Narima, artinya suami harus menerima sepenuh hati kepuasan hati istri yang berupa imbalan pelayanan dari istri sebab bila imbalan pelayanan tersebut dihargai dan diterima dengan gembira hati, maka akan membuat kebahagiaan hati istri. Hal itu akan terlihat pada kemantapan dan kesungguhan istri dalam melayani kehendak suami.
Temen, artinya suami harus benar-benar setia pada janji atau kesanggupan yang telah diucapkan. Sebab bila janji tidak dipenuhi akan berakibat berkurangnya cinta kasih istri sehingga bisa menyebabkan berkurangnya rasa hormat istri pada suami.
Utama, artinya suami harus gemar memaafkan kesalahan istri sebab bagi suami yang mudah memaafkan kesalahan istri tentang hal-hal kecil (sepele) sehari-hari akan menambah keteguhan hati istri. Ini akan membuat istri sudi berkorban demi suami.
Yang lebih utama, pasangan suami istri harus memahami pertelaan (perincian) penitisan wijining dumadi (bibit anak manusia yang baik) dengan memahami saat-saat yang baik untuk memadu cinta, memadu tubuh, jiwa dan memadu cipta yang tepat.
Pertelaan
Pertelaan yang dimaksud ada empat (4) hal, yakni eneng, ening, awas, dan eling.

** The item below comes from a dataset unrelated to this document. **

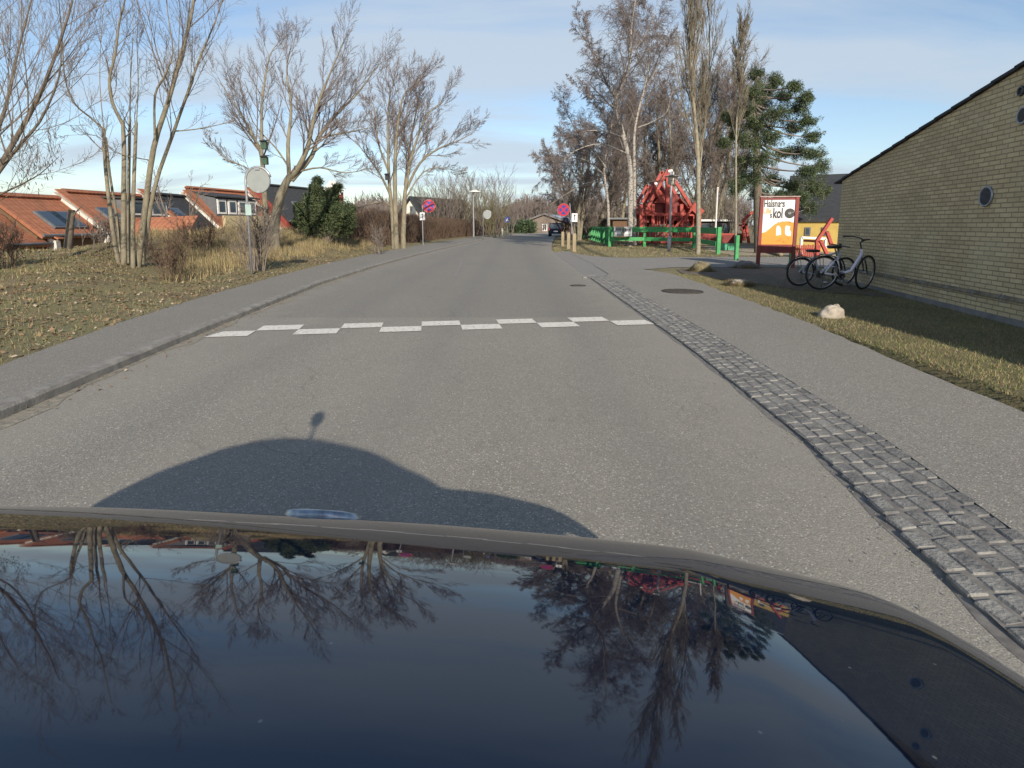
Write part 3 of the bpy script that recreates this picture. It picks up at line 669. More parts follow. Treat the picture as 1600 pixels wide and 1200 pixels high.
b = MB(); pts = [(x0, -.018, bz0)]
wv = [(0, .30), (.12, .33), (.25, .42), (.38, .52), (.5, .575), (.62, .60), (.75, .61), (.88, .60), (1, .57)]
wv = [(a, c * .86) for a, c in wv]
pts = [(x0 + .002, -.0165, bz0 + .002), (x1 - .002, -.0165, bz0 + .002)] + [(x0 + .002 + (bw - .004) * a, -.0165, bz0 + bh * c) for a, c in reversed(wv)]
b.prism(pts, (0, -.003, 0)); b.build('orange_wave', M['orange'], brd)
b = MB()
b.prism([(x0 + bw * a, -.0195, bz0 + bh * c) for a, c in ((.46, .20), (.62, .22), (.60, .36), (.55, .42), (.47, .42), (.45, .36))], (0, -.002, 0))
b.prism([(x0 + bw * a, -.0195, bz0 + bh * c) for a, c in ((.74, .24), (.80, .20), (.93, .19), (.93, .28), (.88, .33), (.89, .41), (.75, .43), (.73, .36))], (0, -.002, 0)); b.build('white_figure', M['white_print'], brd)
ink_ = mat('scribble_ink', (.35, .12, .03), (.25, .1, .03)); rr = random.Random(6)
for (ca, cc, n_, sp) in ((.50, .50, 5, .05), (.85, .50, 9, .06), (.62, .52, 4, .04), (.55, .08, 6, .09), (.74, .06, 6, .09), (.84, .14, 5, .05), (.60, .13, 5, .04)):
    q = [(x0 + bw * (ca + rr.uniform(-sp, sp)), -.021, bz0 + bh * (cc + rr.uniform(-.03, .03))) for _ in range(n_)]
    b = MB(); b.tube(q, .0028, 4); b.build('scribble', ink_, brd)
cx_, cz_ = x0 + bw * .845, bz0 + bh * .70; rd = .15
b = MB(); b.disc((cx_, -.019, cz_), rd, .004, n=36); b.build('black_disc', M['black'], brd)
b = MB(); b.ring((cx_ - .005, -.023, cz_ + .005), .030, .005, (0, 1, 0), 20, 4); b.beam((cx_ - .04, -.024, cz_ - .01), (cx_ + .14, -.024, cz_ + .05), .012, .004, up=(1, 0, 0)); b.build('disc_letter', M['white_print'], brd)
def text(s_, x, z, size, m, sx_=1.0, parent=None, bold=.0, y=-.0175, name='lettering'):
    c = bpy.data.curves.new(name, 'FONT'); c.body = s_; c.size = size; c.extrude = .001; c.offset = bold; c.materials.append(m)
    o = bpy.data.objects.new(name, c); COL.objects.link(o); o.parent = parent; o.location = (x, y, z); o.rotation_euler = (R(90), 0, 0); o.scale = (sx_, 1, 1)
    bpy.context.view_layer.update(); me = bpy.data.meshes.new_from_object(o.evaluated_get(bpy.context.evaluated_depsgraph_get())); q_ = bpy.data.objects.new(name, me); COL.objects.link(q_)
    q_.parent = parent; q_.location = o.location; q_.rotation_euler = o.rotation_euler; q_.scale = o.scale; bpy.data.objects.remove(o); q_.name = name; return q_
xx = x0 + .012
for ch_, dx_ in (('Halsn', 0), ('a', -.028), ('e', -.026), ('s', 0)):
    tx = text(ch_, xx, bz0 + bh * .845, .30, M['black'], .60, brd, .008); xx += max(v.co.x for v in tx.data.vertices) * .60 + .012 + dx_
text('Lille', x0 + .012, bz0 + bh * .70, .23, M['orange'], .62, brd, .005)
text('s', x0 + bw * .225, bz0 + bh * .605, .24, M['black'], .75, brd, .006)
text('kol', x0 + bw * .315, bz0 + bh * .60, .42, M['black'], .56, brd, .014)

# ------------------------------------------------------------------ signs, mirrors, lamps
def mirror(px, py, Yd, prad, ptop, label, s=1.0, plate=True):
    base = P(px, py, Yd); base.z = gz(base.x, base.y) if Yd < 60 else base.z
    zt = P(px, ptop, Yd).z - base.z; r_ = prad / F * Yd
    o = thing('traffic_mirror', base, label, 'traffic mirror', 'traffic mirrors seen from behind'); 
    cx = r_ * 1.02; czm = zt - r_
    b = MB(); pts = [(0, 0, -.2), (0, 0, czm)]
    pts += [(cx - (cx) * math.cos(t), 0, czm + r_ * 1.06 * math.sin(t)) for t in [R(x) for x in range(15, 166, 15)]]
    b.tube(pts, .03, 10); b.build('pole', M['galv'], o, smooth=True)
    b = MB(); c = Vector((cx, .02, czm)); n = 40
    vs = []; ringp = [(0, -.03), (r_ * .5, -.03), (r_ * .9, -.029), (r_ * .93, -.02), (r_ * .93, .03)]
    for (rr_, yy) in ringp:
        for k in range(n): t = 2 * PI * k / n; vs.append(c + Vector((rr_ * math.cos(t), yy, rr_ * 1.08 * math.sin(t))))
    b.add(vs, [(j * n + k, j * n + (k + 1) % n, (j + 1) * n + (k + 1) % n, (j + 1) * n + k) for j in range(4) for k in range(n)]); b.build('mirror_back', M['greyback'], o)
    for zz_, w_c in ((.9, .12), (-.9, .08)): b = MB(); b.box(c + Vector((0, -.045, r_ * zz_)), (w_c, .03, .05)); b.build('clamp', M['galv'], o)
    if plate:
        b = MB(); b.box((.04, -.045, czm - r_ - .42), (.15, .012, .27), bev=.004); b.build('small_plate', mat('pale_green_plate', (.33, .44, .42), (.28, .38, .36), 5, .5), o)
    return o
mirror(394, 436, 13.9, 19, 262, 'tall grey traffic mirror seen from behind, on a bent steel pole in the left verge')
mirror(755, 368, 50, 6.5, 329, 'small distant traffic mirror beside the brown hedge at the road bend', plate=False)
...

Eneng (tenang), berarti saat memadu kasih, pikiran dan perasaan harus dalam kondisi tenteram dan mengendapkan segala emosi (nafsu amarah). Ini bermanfaat agar olah cinta bisa bertahan dalam waktu lama dan mencapai puncak ejakulasi sehingga menghasilkan benih yang kuat. Pikiran dan hati yang tenteram menyebabkan keteguhan jiwa dan keteguhan jiwa ini akan menguatkanbenih. Hal tersebut akan berpengaruh pada panjangnya usia dan kesehatan anak yang dilahirkan kelak.

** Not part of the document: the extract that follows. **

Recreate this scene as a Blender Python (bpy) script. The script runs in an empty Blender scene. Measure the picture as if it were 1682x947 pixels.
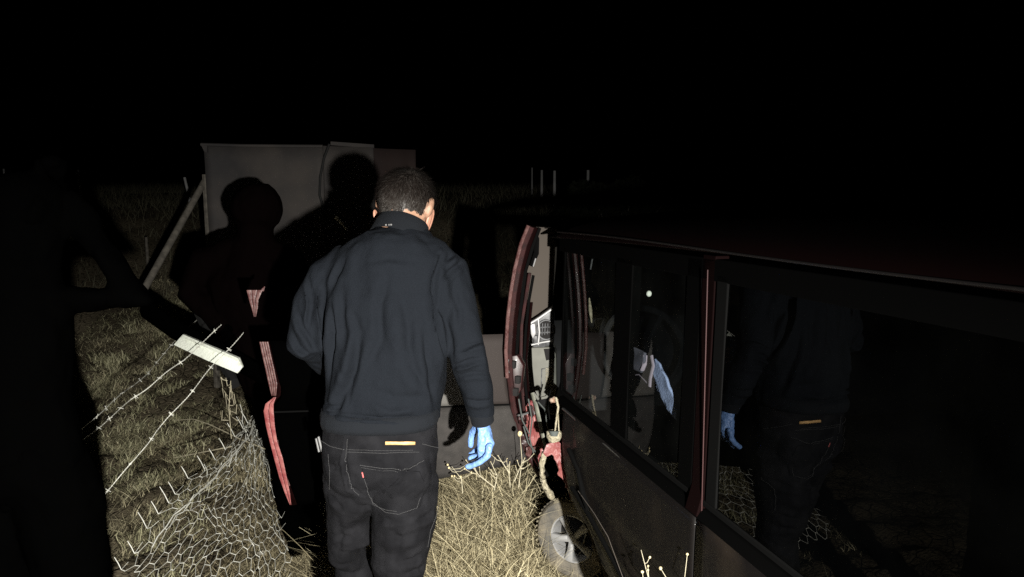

Ening (hening) berarti pikiran dan perasaan hati harus dalam kondisi jernih yang akan menumbuhkan rasa nikmat dan kebahagiaan jiwa kedua pasangan suami istri. Kejernihan pikir dan perasaan itu juga berpengaruh pada kualitas benih (mani) sehingga tetap mengandung cinta, kasih, sayang.
Awas (tajam mengetahui pertanda) berarti harus memerhatikan dan memahami segala pertanda dari sikap dan keinginan pasangannya, perlahan penuh perasaan atau semangat sedang bergairah sambil mengheningkan cipta untuk merasakan dengan mata batin apakah benih yang tercurahkan itu benih yang bermutu atau benih yang kurang mutunya.

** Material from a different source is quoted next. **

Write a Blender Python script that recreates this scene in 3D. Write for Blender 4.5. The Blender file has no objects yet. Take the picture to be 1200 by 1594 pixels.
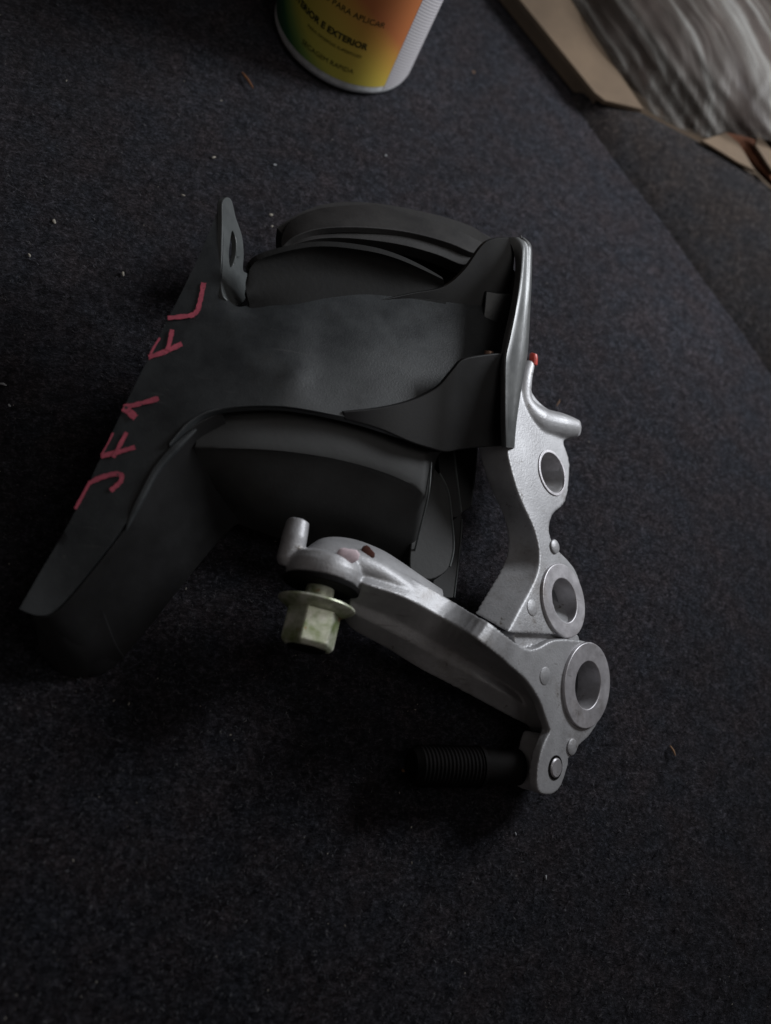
import bpy, bmesh, math, random
import numpy as np
from mathutils import Vector, Matrix
from mathutils.geometry import delaunay_2d_cdt

random.seed(4)
rng = np.random.default_rng(4)
S = bpy.context.scene
COL = S.collection

# ------------------------------------------------------------------ camera, world, light, exposure
F_PX, W_PX, H_PX, DIST = 1251.0, 1200.0, 1594.0, 0.43
EL, ROLL = 60.0, 46.0
_t, _r = math.radians(90 - EL), math.radians(ROLL)
_u = np.array([math.sin(_r) * math.sin(_t), math.cos(_r) * math.sin(_t), math.cos(_t)])
_X = np.array([1.0, 0, 0]) - _u[0] * _u
_X /= np.linalg.norm(_X)
_Y = np.cross(_u, _X)
R = np.array([_X, _Y, _u])                 # camera axes -> world axes
CAM = R @ np.array([0, 0, DIST])

cam_data = bpy.data.cameras.new('camera')
cam = bpy.data.objects.new('camera', cam_data)
COL.objects.link(cam)
m = Matrix.Identity(4)
for i in range(3):
    for j in range(3):
        m[i][j] = R[i][j]
    m[i][3] = CAM[i]
cam.matrix_world = m
cam_data.sensor_fit = 'VERTICAL'
cam_data.sensor_height = 24.0
cam_data.lens = 24.0 * F_PX / H_PX
cam_data.clip_start, cam_data.clip_end = 0.01, 20
cam_data.dof.use_dof = True
cam_data.dof.focus_distance = 0.40
cam_data.dof.aperture_fstop = 3.2
S.camera = cam
S.view_settings.view_transform = 'Standard'
S.view_settings.look = 'None'
S.view_settings.exposure = 0
S.view_settings.gamma = 1

world = bpy.data.worlds.new('World')
S.world = world
world.use_nodes = True
bg = world.node_tree.nodes['Background']
bg.inputs['Color'].default_value = (1.0, 0.88, 0.84, 1)
bg.inputs['Strength'].default_value = 0.042

def area_lamp(name, loc, target, size, size_y, power, color):
    d = bpy.data.lights.new(name, 'AREA')
    d.shape = 'RECTANGLE'
    d.size, d.size_y, d.energy, d.color = size, size_y, power, color
    o = bpy.data.objects.new(name, d)
    COL.objects.link(o)
    o.location = loc
    o.rotation_euler = (Vector(target) - Vector(loc)).to_track_quat('-Z', 'Y').to_euler()
    return o

def ray(px, py):
    return R @ np.array([(px - 600) / F_PX, -(py - 797) / F_PX, -1.0])

def P(px, py, h=0.0):
    d = ray(px, py)
    return CAM + d * (h - CAM[2]) / d[2]

def Q(px, py, pt, n):
    d = ray(px, py)
    return CAM + d * np.dot(pt - CAM, n) / np.dot(d, n)

def camvec(x, y, z):
    v = R @ np.array([x, y, z], float)
    return v / np.linalg.norm(v)

# one pale light on the right, beyond the carton side, and a weak one low in front
key_loc = P(1500, 380) + np.array([0, 0, 0.46])
key = area_lamp('key_lamp', key_loc, P(780, 330), 0.26, 0.26, 2.25, (0.92, 0.955, 1.0))
key.data.spread = math.radians(108)
fill = area_lamp('fill_lamp', P(1080, 900) + np.array([0, 0, 0.85]), P(620, 170), 0.4, 0.4, 0.18, (1.0, 0.98, 0.96))
fill.data.spread = math.radians(70)

# ------------------------------------------------------------------ materials
def new_mat(name):
    mt = bpy.data.materials.new(name)
    mt.use_nodes = True
    nt = mt.node_tree
    b = nt.nodes['Principled BSDF']
    return mt, nt, b

def node(nt, kind, **kw):
    n = nt.nodes.new(kind)
    for k, v in kw.items():
        setattr(n, k, v)
    return n

def noise(nt, scale, detail=4, rough=0.6, coord=None):
    n = node(nt, 'ShaderNodeTexNoise')
    n.inputs['Scale'].default_value = scale
    n.inputs['Detail'].default_value = detail
    n.inputs['Roughness'].default_value = rough
    if coord is not None:
        nt.links.new(coord, n.inputs['Vector'])
    return n

def ramp(nt, fac, stops):
    r = node(nt, 'ShaderNodeValToRGB')
    els = r.color_ramp.elements
    while len(els) < len(stops):
        els.new(0.5)
    for e, (p, c) in zip(els, stops):
        e.position = p
        e.color = (c[0], c[1], c[2], 1)
    nt.links.new(fac, r.inputs['Fac'])
    return r

def mixc(nt, fac, a, b, blend='MIX'):
    n = node(nt, 'ShaderNodeMix', data_type='RGBA', blend_type=blend)
    if isinstance(fac, (int, float)):
        n.inputs['Factor'].default_value = fac
    else:
        nt.links.new(fac, n.inputs['Factor'])
    for sock, v in ((n.inputs[6], a), (n.inputs[7], b)):
        if isinstance(v, tuple):
            sock.default_value = (*v, 1)
        else:
            nt.links.new(v, sock)
    return n.outputs[2]

def bump(nt, b, height, strength, dist):
    n = node(nt, 'ShaderNodeBump')
    n.inputs['Strength'].default_value = strength
    n.inputs['Distance'].default_value = dist
    nt.links.new(height, n.inputs['Height'])
    nt.links.new(n.outputs['Normal'], b.inputs['Normal'])

def worn(name, base, dark, rough, metal=0.0, scale=60, grain=900, bump_s=0.25, bump_d=0.0006, spec=0.5,
         fleck=None, coat=0.0, scratch=None):
    """a base colour that wanders between two tones, with fine grain in relief and gloss"""
    mt, nt, b = new_mat(name)
    co = node(nt, 'ShaderNodeTexCoord').outputs['Object']
    n1 = noise(nt, scale, 6, 0.65, co)
    n2 = noise(nt, grain, 3, 0.6, co)
    c = ramp(nt, n1.outputs['Fac'], [(0.35, dark), (0.65, base)]).outputs['Color']
    if fleck:
        n3 = noise(nt, fleck[1], 5, 0.7, co)
        f = ramp(nt, n3.outputs['Fac'], [(fleck[2], (0, 0, 0)), (fleck[2] + 0.06, (1, 1, 1))])
        c = mixc(nt, f.outputs['Color'], c, fleck[0])
    if scratch:
        for ang, sc in ((0.5, 1.0), (2.1, 0.8)):
            mp = node(nt, 'ShaderNodeMapping')
            mp.inputs['Rotation'].default_value = (0.3, 0.2, ang)
            mp.inputs['Scale'].default_value = (14, 620 * sc, 300)
            nt.links.new(co, mp.inputs['Vector'])
            n4 = noise(nt, 1.0, 2, 0.4, mp.outputs['Vector'])
            f4 = ramp(nt, n4.outputs['Fac'], [(0.70, (0, 0, 0)), (0.78, (0.8, 0.8, 0.8))])
            c = mixc(nt, f4.outputs['Color'], c, scratch)
        n5 = noise(nt, 28, 7, 0.75, co)
        f5 = ramp(nt, n5.outputs['Fac'], [(0.54, (1, 1, 1)), (0.72, (0.62, 0.58, 0.54))])
        c = mixc(nt, 1.0, c, f5.outputs['Color'], 'MULTIPLY')
    nt.links.new(c, b.inputs['Base Color'])
    rr = node(nt, 'ShaderNodeMapRange')
    rr.inputs['To Min'].default_value = rough - 0.1
    rr.inputs['To Max'].default_value = rough + 0.12
    nt.links.new(n1.outputs['Fac'], rr.inputs['Value'])
    nt.links.new(rr.outputs['Result'], b.inputs['Roughness'])
    b.inputs['Metallic'].default_value = metal
    b.inputs['Specular IOR Level'].default_value = spec
    b.inputs['Coat Weight'].default_value = coat
    b.inputs['Coat Roughness'].default_value = 0.25
    bump(nt, b, n2.outputs['Fac'], bump_s, bump_d)
    return mt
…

Eling (sadar) berarti jangan memikirkan hal-hal lainnya selain tugas mulia yang sedang dihadapi saat itu yakni menitiskan benih generasi penerus. Maka bila dirasakan ternyata salah satu pihak mengendur semangatnya, harus sadar bahwa pasangannya saat itu belum terbuka sumber semangatnya. Maka salah satu pihak harus berupaya membangkitkan semangat pasangannya dengan sapuan-sapuan kasih sayang agar terbuka sumber gairahnya dan membalasnya dengan semangat juga.
Dengan memahami keempat wadi (rahasia) kondisi dan semangat pada saat yang tepat tersebut, kita akan memahami cara-cara bagaimana upaya untuk menitiskan anak-anak manusia yang berkualitas luhur.